## PROMPT
Everything from the first line of the data below through the line that contains "(.33, .14, .12), 20)" should be written out exactly, please, and nothing more; the pictures stay out.

## DATASET EXCERPT
= = =
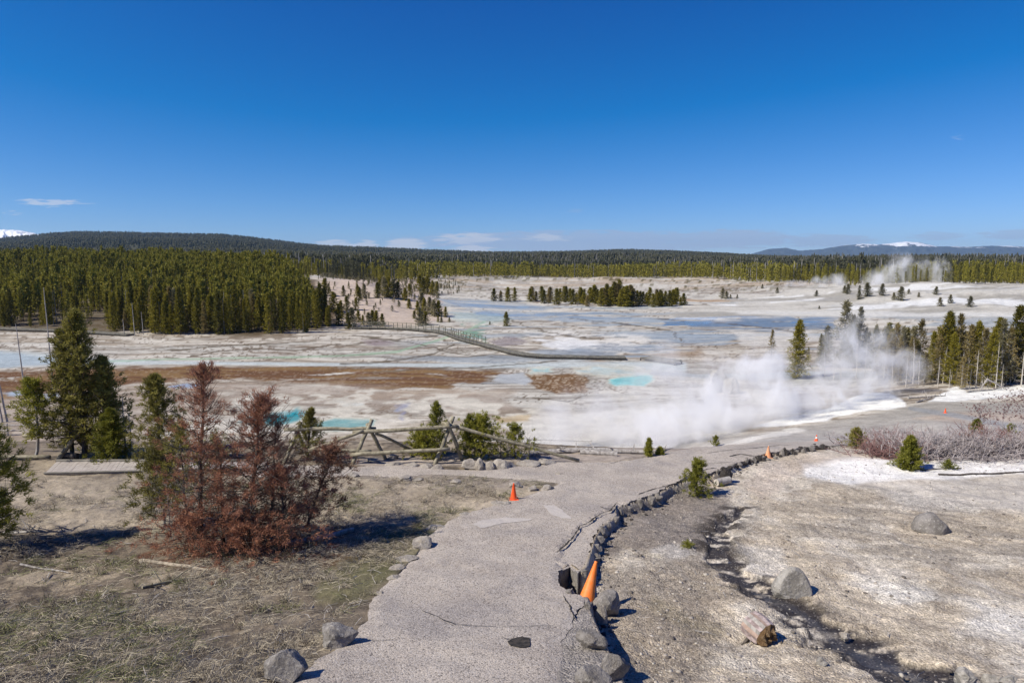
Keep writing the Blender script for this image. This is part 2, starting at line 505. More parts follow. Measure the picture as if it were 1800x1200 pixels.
M['orange'] = cone_orange('orange_plastic', (.85, .20, .025), (.74, .25, .07))
M['orange_red'] = cone_orange('red_orange_plastic', (.95, .10, .018), (.85, .12, .02))
M['orange_fade'] = cone_orange('faded_orange_plastic', (.80, .34, .16), (.75, .48, .30))
M['white_band'] = flat_noise('white_collar', (.70, .66, .60), (.8, .78, .74), 20, .5)
M['purple'] = flat_noise('dirty_pink_base', (.22, .08, .075), (.33, .14, .12), 20)


# ground: one material, colours per region come from a vertex colour map of the ground itself
def ground_mat(t):
    col = t.n('ShaderNodeAttribute', attribute_name='Col').outputs['Color']
    msk = t.n('ShaderNodeSeparateColor', {0: t.n('ShaderNodeAttribute', attribute_name='Msk').outputs['Color']})
    wet, gravel, grassy = msk.outputs[0], msk.outputs[1], msk.outputs[2]
    p = t.n('ShaderNodeTexCoord').outputs['Object']
    n0 = t.noise(p, .9, 7, .62); n1 = t.noise(p, 6.0, 5, .65); n2 = t.noise(p, 34, 4, .7)
    vo = t.n('ShaderNodeTexVoronoi', {'Vector': p, 'Scale': 42.0, 'Randomness': 1.0})
    vc = t.n('ShaderNodeSeparateColor', {0: vo.outputs['Color']})
    vo2 = t.n('ShaderNodeTexVoronoi', {'Vector': p, 'Scale': 17.0, 'Randomness': 1.0})
    vc2 = t.n('ShaderNodeSeparateColor', {0: vo2.outputs['Color']})
    far_k = t.ramp(n0, .36, .64, .88, 1.10)
    k1 = t.ramp(n1, .34, .66, .88, 1.10); k2 = t.ramp(n2, .32, .66, .88, 1.10)
    gk = t.m('ADD', 1.0, t.m('MULTIPLY', gravel, t.m('MULTIPLY', t.m('SUBTRACT', vc.outputs[0], .46), .60)))
    gk2 = t.m('ADD', 1.0, t.m('MULTIPLY', gravel, t.m('MULTIPLY', t.m('SUBTRACT', vc2.outputs[1], .5), .38)))
    k = t.m('MULTIPLY', t.m('MULTIPLY', far_k, k1), t.m('MULTIPLY', k2, t.m('MULTIPLY', gk, gk2)))
    c = t.vm('SCALE', col)
    sc_n = c.node; t.t.links.new(k, sc_n.inputs['Scale'])
    # pale chips among the gravel
    chips = t.m('MULTIPLY', t.ramp(vc.outputs[1], .93, .95), gravel)
    c = t.mix(t.m('MULTIPLY', chips, .35), c, (.50, .46, .41, 1))
    h = t.m('ADD', t.m('MULTIPLY', n2, .5), t.m('ADD', t.m('MULTIPLY', n1, .9), t.m('MULTIPLY', vo.outputs['Distance'], t.m('MULTIPLY', gravel, -.8))))
    rough = t.m('SUBTRACT', .97, t.m('MULTIPLY', wet, .80))
    bs = t.m('MULTIPLY', t.m('SUBTRACT', 1.0, t.m('MULTIPLY', wet, .93)), .75)
    bn = t.n('ShaderNodeBump', {'Height': h, 'Strength': bs, 'Distance': .035})
    return t.n('ShaderNodeBsdfPrincipled', {'Base Color': c, 'Roughness': rough, 'Normal': bn.outputs[0],
                                            'Specular IOR Level': t.m('ADD', .12, t.m('MULTIPLY', wet, .45))}).outputs[0]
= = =
## THE RESULT
Keep writing the Blender script for this image. This is part 2, starting at line 505. More parts follow. Measure the picture as if it were 1800x1200 pixels.
M['orange'] = cone_orange('orange_plastic', (.85, .20, .025), (.74, .25, .07))
M['orange_red'] = cone_orange('red_orange_plastic', (.95, .10, .018), (.85, .12, .02))
M['orange_fade'] = cone_orange('faded_orange_plastic', (.80, .34, .16), (.75, .48, .30))
M['white_band'] = flat_noise('white_collar', (.70, .66, .60), (.8, .78, .74), 20, .5)
M['purple'] = flat_noise('dirty_pink_base', (.22, .08, .075), (.33, .14, .12), 20)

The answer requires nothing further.